Intervention de Édouard Philippe

Réunion du 17 juin 2020 à 15h00
Questions d'actualité au gouvernement — Sécurité

Édouard Philippe :

Monsieur le sénateur Karoutchi, la société française va mal, vous l’avez dit. À bien des égards, je suis d’accord avec vous. Pour autant, gardons-nous de dire ou de penser que tout irait mal en France, car ce n’est pas le cas. Nous avons des atouts extraordinaires ; ne tombons pas dans ce travers français du pessimisme et de l’autodénigrement.

Néanmoins, soyons lucides, comme vous l’êtes : en dépit de ces atouts, nous connaissons de sérieuses difficultés économiques, sociales et peut-être même aussi sinon morales – le sens de ce mot a depuis longtemps évolué –, du moins politiques.

Qu’est-ce qu’une nation, ce plébiscite quotidien, cette volonté quotidienne de s’inscrire dans une longue histoire, dont la complexité nous dépasse très largement, et de vivre ensemble, de construire quelque chose ensemble ?

Faire nation, ce n’est pas simplement considérer le passé pour ce qu’il est, c’est construire à partir de ce passé, c’est imaginer où nous voulons aboutir en tant que peuple.

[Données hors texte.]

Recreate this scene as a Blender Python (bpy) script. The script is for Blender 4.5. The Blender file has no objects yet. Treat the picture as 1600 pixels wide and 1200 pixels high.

Or, de ce point de vue, nous avons manifestement une difficulté à nous projeter.

Certains remettent explicitement en cause les fondements du pacte républicain. D’autres, de façon plus insidieuse et probablement plus dangereuse, le font sans le dire, en revenant sur les idées de liberté et d’égalité en droit, sur le principe de l’État de droit, de l’autorité de l’État, sur les notions de respect dû à chaque citoyen ou de civisme.

Une des vertus cardinales de la République romaine, c’était précisément le civisme, c’est-à-dire non pas l’exemplarité de tel ou tel, mais la conviction que chacun, quelles que soient ses responsabilités, qu’il soit élu ou non, est dépositaire d’une parcelle du bien commun. Or le civisme nous apparaît comme progressivement dissous. Le respect de l’État se voit tous les jours remis en cause. Ce n’est pas parce que l’État serait irréprochable ou meilleur que les autres – cela se saurait ! – qu’il faut le respecter ; c’est parce qu’il est l’émanation de notre Nation et parce qu’il est là pour faire respecter un certain nombre de règles essentielles à l’intérêt commun.

L’autorité de l’État, c’est la capacité à faire respecter la loi. C’est la loi qui doit prévaloir dans un État de droit ; c’est la loi qui doit prévaloir dans la République. Or la force la met parfois en cause. Des bandes, des groupes, voire des individus, veulent la faire céder, la briser. Vous le savez bien, monsieur le sénateur, ce combat n’est pas récent, il est éternel, mais c’est un combat qui, aujourd’hui, dans notre pays, s’impose avec peut-être encore plus d’acuité que dans les années précédentes. C’est un fait. Face à cela, il faut non pas faire taire les débats politiques, car ils sont indispensables, mais essayer, au-delà de ces débats, d’atteindre à un esprit de concorde sur l’essentiel, à savoir les valeurs de la République. Il faut soutenir ceux qui mènent le combat de la République.

Le ministre de l’intérieur a ainsi mille fois raison de soutenir les forces de l’ordre. §Elles sont au cœur de ce combat pour la République, mais elles ne sont pas seules : n’oublions pas que la République est née aussi grâce aux professeurs, aux administrateurs, à ceux qui construisaient, qui organisaient. Nous leur devons à tous le respect. Nous avons le droit de les critiquer, mais parfois nous allons un peu au-delà en les dénigrant, sans toujours leur donner les moyens d’exercer leur mission.

La question que vous posez est très large, monsieur le sénateur ; vous et moi pourrions disserter des heures sur ce sujet, mais, à mes yeux, la République, ce sont des principes simples : l’État de droit, le respect de l’État, l’autorité de l’État et, au-delà et peut-être plus encore, le civisme. Être un citoyen, ce n’est pas simplement avoir des droits ; c’est avoir des droits et des devoirs.

Je me suis toujours étonné de voir certains, à l’époque où le service militaire était obligatoire, donner des leçons longues comme le bras sur la République tout en ayant la faiblesse de vouloir échapper à la conscription. Ces tentations individualistes sont le contraire du civisme. Voilà ce que je voulais vous dire, monsieur le sénateur.